De olho nesse filão, as distribuidoras de energia, que hoje fazem a intermediação entre geradores e consumidores, decidiram criar novas empresas com foco na microgeração pegando carona no sucesso de companhias independentes que vinham surfando nessa onda sozinhas.
No ano passado, a CPFL Energia criou a marca Envo, para trabalhar o varejo. Por enquanto, a prioridade está nos arredores de Campinas, principal área de concessão do grupo. Só no primeiro ano de atuação, a companhia já atendeu 365 clientes. “São consumidores com perfis diferentes. Temos aposentados de olho na redução da conta de luz e pessoas mais jovens que defendem um papel mais sustentável da sociedade”, afirma a vice-presidente de Operações de Mercado do grupo, Karin Luchesi.
Outro grupo que aposta no avanço desse mercado é a francesa Engie, dona da ex-Tractebel (distribuidora de Santa Catarina). A companhia comprou uma empresa de projetos e instalação de sistemas solares em 2016 e desde então o negócio não para de crescer.
Em 2013, a empresa fez 200 sistemas; neste ano, cerca de 1.900, afirma o diretor de soluções da Engie, Leonardo Serpa. “O modelo de geração vem passando por grande transformação no mundo, agora com foco maior na geração distribuída (microgeração) e não mais na centralizada (grandes projetos).”
Redução na conta de luz
A possibilidade de gerar a própria energia elétrica e ao mesmo tempo reduzir a despesa mensal levou o consultor de imóveis Carlos Tabacow a investir nos painéis solares e praticamente zerar a conta de luz. Antes da instalação do sistema, ele gastava mensalmente cerca de R$ 600. Agora paga apenas R$ 40 pelo custo da distribuidora. “Em sete anos, terei retorno do investimento feito”, calcula o consumidor, que vê na microgeração um caminho sem volta. “No futuro, não vamos mais depender de concessionária. Cada um vai gerar a própria energia.”
Na Fazenda Figueiredo, em Cristalina, o projeto do agricultor Luiz Figueiredo não é suficiente para abastecer todo o consumo propriedade. Mas o projeto virou uma referência no mercado. As 1.150 placas solares cobrem boa parte do lago formado com água das chuvas e, além de produzir energia, ajudam a reduzir a evaporação da água – usada para irrigação no período de seca. “O governo já demonstrou interesse em replicar o modelo num trecho de elevação da Transposição do São Francisco”, disse Figueiredo, que gastou R$ 2 milhões no projeto.

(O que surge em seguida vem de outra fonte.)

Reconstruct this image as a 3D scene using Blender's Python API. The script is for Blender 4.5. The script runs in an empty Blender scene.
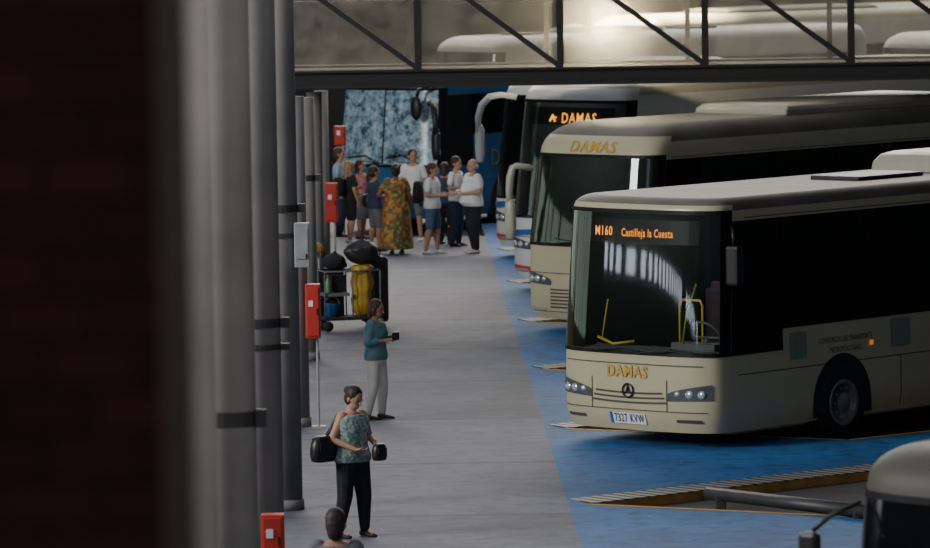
import bpy, bmesh, math, random
from mathutils import Vector, Matrix
random.seed(11)
S=bpy.context.scene; C=S.collection
pi=math.pi; R=math.radians
# ------------------------------------------------------------ camera
F=5167.0; CZ=7.0
PITCH=math.atan(389/F)
CM=Matrix.Translation((0,0,CZ))@Matrix.Rotation(pi/2-PITCH,4,'X')@Matrix.Rotation(R(-0.9),4,'Z')
def ray(px,py): return CM.to_3x3()@Vector(((px-465)/F,(274-py)/F,-1))
def gp(px,py,z=0.0):
    d=ray(px,py); return Vector((0,0,CZ))+d*((z-CZ)/d.z)
def at(px,py,D):
    d=ray(px,py); return Vector((0,0,CZ))+d*(D/d.y)
cd=bpy.data.cameras.new('camera'); cam=bpy.data.objects.new('camera',cd); C.objects.link(cam)
cam.matrix_world=CM; cd.sensor_width=36; cd.lens=F/930*36; cd.clip_end=2000; cd.clip_start=.5
cd.dof.use_dof=True; cd.dof.focus_distance=62; cd.dof.aperture_fstop=3.8
S.camera=cam
# ------------------------------------------------------------ materials
def newmat(name):
    m=bpy.data.materials.new(name); m.use_nodes=True
    nt=m.node_tree; return m,nt,nt.nodes['Principled BSDF']
def mat(name,col,rough=.6,metal=0.0,var=.12,scale=6.0,bump=0.0,spec=None,emit=None):
    m,nt,b=newmat(name); N=nt.nodes; Lk=nt.links
    tc=N.new('ShaderNodeTexCoord'); no=N.new('ShaderNodeTexNoise'); no.inputs['Scale'].default_value=scale; no.inputs['Detail'].default_value=4
    Lk.new(tc.outputs['Object'],no.inputs['Vector'])
    r=N.new('ShaderNodeValToRGB'); r.color_ramp.elements[0].position=.3; r.color_ramp.elements[1].position=.7
    r.color_ramp.elements[0].color=[c*(1-var) for c in col]+[1]; r.color_ramp.elements[1].color=[min(1,c*(1+var)) for c in col]+[1]
    Lk.new(no.outputs['Fac'],r.inputs['Fac']); Lk.new(r.outputs['Color'],b.inputs['Base Color'])
    b.inputs['Roughness'].default_value=rough; b.inputs['Metallic'].default_value=metal
    if spec is not None: b.inputs['Specular IOR Level'].default_value=spec
    if bump:
        bp=N.new('ShaderNodeBump'); bp.inputs['Strength'].default_value=bump; bp.inputs['Distance'].default_value=.02
        Lk.new(no.outputs['Fac'],bp.inputs['Height']); Lk.new(bp.outputs['Normal'],b.inputs['Normal'])
    if emit:
        b.inputs['Emission Color'].default_value=list(col)+[1]; b.inputs['Emission Strength'].default_value=emit
    return m
def glassmat(name,tint,refl=.12,haze=None,hazef=0.0):
    m,nt,b=newmat(name); N=nt.nodes; Lk=nt.links
    out=N['Material Output']; t=N.new('ShaderNodeBsdfTransparent'); t.inputs['Color'].default_value=tint+(1,)
    g=N.new('ShaderNodeBsdfGlossy'); g.inputs['Roughness'].default_value=.04; g.inputs['Color'].default_value=(.9,.95,1,1)
    lw=N.new('ShaderNodeLayerWeight'); lw.inputs['Blend'].default_value=refl
    mx=N.new('ShaderNodeMixShader'); Lk.new(lw.outputs['Fresnel'],mx.inputs['Fac'])
    src=t.outputs[0]
    if haze:
        d=N.new('ShaderNodeBsdfDiffuse'); d.inputs['Color'].default_value=haze+(1,)
        tr=N.new('ShaderNodeBsdfTranslucent'); tr.inputs['Color'].default_value=haze+(1,)
        m0=N.new('ShaderNodeMixShader'); m0.inputs['Fac'].default_value=.6; Lk.new(d.outputs[0],m0.inputs[1]); Lk.new(tr.outputs[0],m0.inputs[2])
        tc=N.new('ShaderNodeTexCoord'); no=N.new('ShaderNodeTexNoise'); no.inputs['Scale'].default_value=1.6; no.inputs['Detail'].default_value=7; no.inputs['Roughness'].default_value=.7
        Lk.new(tc.outputs['Object'],no.inputs['Vector'])
        mr=N.new('ShaderNodeMapRange'); mr.inputs['From Min'].default_value=.3; mr.inputs['From Max'].default_value=.7; mr.inputs['To Min'].default_value=hazef*.35; mr.inputs['To Max'].default_value=hazef*1.65
        Lk.new(no.outputs['Fac'],mr.inputs['Value'])
        m2=N.new('ShaderNodeMixShader'); Lk.new(mr.outputs[0],m2.inputs['Fac']); Lk.new(t.outputs[0],m2.inputs[1]); Lk.new(m0.outputs[0],m2.inputs[2]); src=m2.outputs[0]
    Lk.new(src,mx.inputs[1]); Lk.new(g.outputs[0],mx.inputs[2]); Lk.new(mx.outputs[0],out.inputs['Surface'])
    return m
def patmat(name,cols,scale,kind='voronoi',rough=.8,vec=(1,1,1)):
    m,nt,b=newmat(name); N=nt.nodes; Lk=nt.links
    tc=N.new('ShaderNodeTexCoord'); mp=N.new('ShaderNodeMapping'); mp.inputs['Scale'].default_value=vec
    Lk.new(tc.outputs['Object'],mp.inputs['Vector'])
    if kind=='voronoi':
        t=N.new('ShaderNodeTexVoronoi'); t.inputs['Scale'].default_value=scale; o=t.outputs['Color']
        sp=N.new('ShaderNodeSeparateColor'); Lk.new(o,sp.inputs[0]); o=sp.outputs[0]
    else:
        t=N.new('ShaderNodeTexNoise'); t.inputs['Scale'].default_value=scale; t.inputs['Detail'].default_value=7; t.inputs['Roughness'].default_value=.75; o=t.outputs['Fac']
    Lk.new(mp.outputs[0],t.inputs['Vector'])
    r=N.new('ShaderNodeValToRGB'); cr=r.color_ramp; cr.interpolation='CONSTANT' if kind=='voronoi' else 'LINEAR'
    n=len(cols)
    lo,hi=(0,1) if kind=='voronoi' else (.38,.68)
    for i,c in enumerate(cols):
        p=lo+(hi-lo)*i/n
        if i<2: e=cr.elements[i]; e.position=p
        else: e=cr.elements.new(p)
        e.color=list(c)+[1]
    Lk.new(o,r.inputs['Fac']); Lk.new(r.outputs['Color'],b.inputs['Base Color']); b.inputs['Roughness'].default_value=rough
    return m
def concrete(name,c0,c1,rough=.75,joint=True,stain=.5):
    m,nt,b=newmat(name); N=nt.nodes; Lk=nt.links
    tc=N.new('ShaderNodeTexCoord')
    n1=N.new('ShaderNodeTexNoise'); n1.inputs['Scale'].default_value=.45; n1.inputs['Detail'].default_value=9; n1.inputs['Roughness'].default_value=.7
    n2=N.new('ShaderNodeTexNoise'); n2.inputs['Scale'].default_value=4; n2.inputs['Detail'].default_value=6
    Lk.new(tc.outputs['Object'],n1.inputs['Vector']); Lk.new(tc.outputs['Object'],n2.inputs['Vector'])
    r=N.new('ShaderNodeValToRGB'); r.color_ramp.elements[0].position=.38; r.color_ramp.elements[1].position=.62
    r.color_ramp.elements[0].color=c0+(1,); r.color_ramp.elements[1].color=c1+(1,)
    Lk.new(n1.outputs['Fac'],r.inputs['Fac'])
    r2=N.new('ShaderNodeValToRGB'); r2.color_ramp.elements[0].position=.3; r2.color_ramp.elements[1].position=.52
    r2.color_ramp.elements[0].color=(1-stain*.7,)*3+(1,); r2.color_ramp.elements[1].color=(1,1,1,1)
    Lk.new(n2.outputs['Fac'],r2.inputs['Fac'])
    mx=N.new('ShaderNodeMix'); mx.data_type='RGBA'; mx.blend_type='MULTIPLY'; mx.inputs[0].default_value=1
    Lk.new(r.outputs['Color'],mx.inputs[6]); Lk.new(r2.outputs['Color'],mx.inputs[7]); last=mx.outputs[2]
    if joint:
        br=N.new('ShaderNodeTexBrick'); br.offset=0; br.inputs['Scale'].default_value=1; br.inputs['Brick Width'].default_value=120; br.inputs['Row Height'].default_value=5.2
        mp=N.new('ShaderNodeMapping'); mp.inputs['Location'].default_value=(60,0,0); Lk.new(tc.outputs['Object'],mp.inputs['Vector'])
        br.inputs['Mortar Size'].default_value=.1; br.inputs['Mortar Smooth'].default_value=.6
        br.inputs['Color1'].default_value=(1,1,1,1); br.inputs['Color2'].default_value=(.62,.63,.70,1); br.inputs['Mortar'].default_value=(.45,.45,.5,1)
        Lk.new(mp.outputs[0],br.inputs['Vector'])
        m3=N.new('ShaderNodeMix'); m3.data_type='RGBA'; m3.blend_type='MULTIPLY'; m3.inputs[0].default_value=1
        Lk.new(last,m3.inputs[6]); Lk.new(br.outputs['Color'],m3.inputs[7]); last=m3.outputs[2]
    Lk.new(last,b.inputs['Base Color']); b.inputs['Roughness'].default_value=rough
    return m
def brickmat(name):
    m,nt,b=newmat(name); N=nt.nodes; Lk=nt.links
    tc=N.new('ShaderNodeTexCoord'); mp=N.new('ShaderNodeMapping'); mp.inputs['Rotation'].default_value=(R(90),0,0)
    br=N.new('ShaderNodeTexBrick'); br.inputs['Scale'].default_value=3.2
    br.inputs['Color1'].default_value=(.135,.055,.042,1); br.inputs['Color2'].default_value=(.085,.038,.032,1); br.inputs['Mortar'].default_value=(.045,.032,.03,1)
    Lk.new(tc.outputs['Object'],mp.inputs['Vector']); Lk.new(mp.outputs[0],br.inputs['Vector']); Lk.new(br.outputs['Color'],b.inputs['Base Color'])
    b.inputs['Roughness'].default_value=.9; return m
def ribmat(name,c0,c1,direction,scale):
    m,nt,b=newmat(name); N=nt.nodes; Lk=nt.links
    tc=N.new('ShaderNodeTexCoord'); mp=N.new('ShaderNodeMapping'); mp.inputs['Rotation'].default_value=(0,0,direction)
    w=N.new('ShaderNodeTexWave'); w.inputs['Scale'].default_value=scale
    Lk.new(tc.outputs['Object'],mp.inputs['Vector']); Lk.new(mp.outputs[0],w.inputs['Vector'])
    r=N.new('ShaderNodeValToRGB'); r.color_ramp.elements[0].position=.4; r.color_ramp.elements[1].position=.6
    r.color_ramp.elements[0].color=c0+(1,); r.color_ramp.elements[1].color=c1+(1,)
    Lk.new(w.outputs['Fac'],r.inputs['Fac']); Lk.new(r.outputs['Color'],b.inputs['Base Color']); b.inputs['Roughness'].default_value=.6; return m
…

Apesar do consumo da fazenda ser quatro vezes maior à produção do sistema, ele afirma que tem conseguido fazer uma boa economia. “Só com a bandeira vermelha (uma tarifa extra), meu gasto com a conta de luz sobe R$ 20 mil por mês.” Figueiredo planeja construir novas plantas solares. “Mas gosto de fazer tudo com o pé no chão, aos poucos.”
Geração remota
Ao contrário do fazendeiro, que tem espaço de sobra para instalar novos módulos fotovoltaicos, muitos consumidores têm limitações de área. E é nesse grupo de consumidores que muitas empresas estão de olho. A nova tendência é a geração remota. Uma empresa investe e constrói uma planta maior numa área e aluga para consumidores que estejam na mesma região de concessão. A ideia é que esse valor que será pago pelo cliente fique bem abaixo do que ele paga na conta de luz.
A Solar Grid, por exemplo, está finalizando um projeto em Januária, em Minas Gerais, para atendera uma das maiores redes de escolado Estado .”Nós investimos no projeto e garantimos a entrega da energia. Do outro lado, o consumidor tem desconto de até 50% (em relação à conta de luz) num contrato de 10 a 15 anos”, afirma o diretor da empresa, Digo Zaverucha. A empresa tem 500 projetos instalados no Paí se 150 em negociação, sendo metade referente a esse novo modelo de negócio em São Paulo, Minas Gerais, Rio de Janeiro e na Região Nordeste.
A concorrente Capitale Energia também tem projetos nesse formato. A empresa desenvolve um empreendimento fotovoltaico, de 1 megawatt (MW), que começará a ser construído em dois meses e entrará em operação em 10 meses. Essa unidade deverá atender 350 pontos de consumo.
O grupo também tem projetos com base em outras fontes de energia, como hídrica, na modalidade arrendamento. “Esse é um mercado que tem de ser incentivado e regulado, pois dá acesso a um número muito maior de consumidores”, afirma o sócio-fundador da empresa, Daniel Augusto Rossi. CPFL e Engie também entraram nesse nicho de mercado.
“Estamos num ritmo vertiginoso de crescimento do setor, mas temos de considerar que partimos de uma base pequena e temos em nosso horizonte um mercado de 83 milhões de consumidores. Ou seja, ainda atingimos um universo muito pequeno”, diz o presidente da Associação Brasileira de Energia Solar Fotovoltaica (Absolar), Rodrigo Sauaia. Isso significa, por outro lado, uma grande oportunidade de negócio para empresas que já estão aqui e para estrangeiras.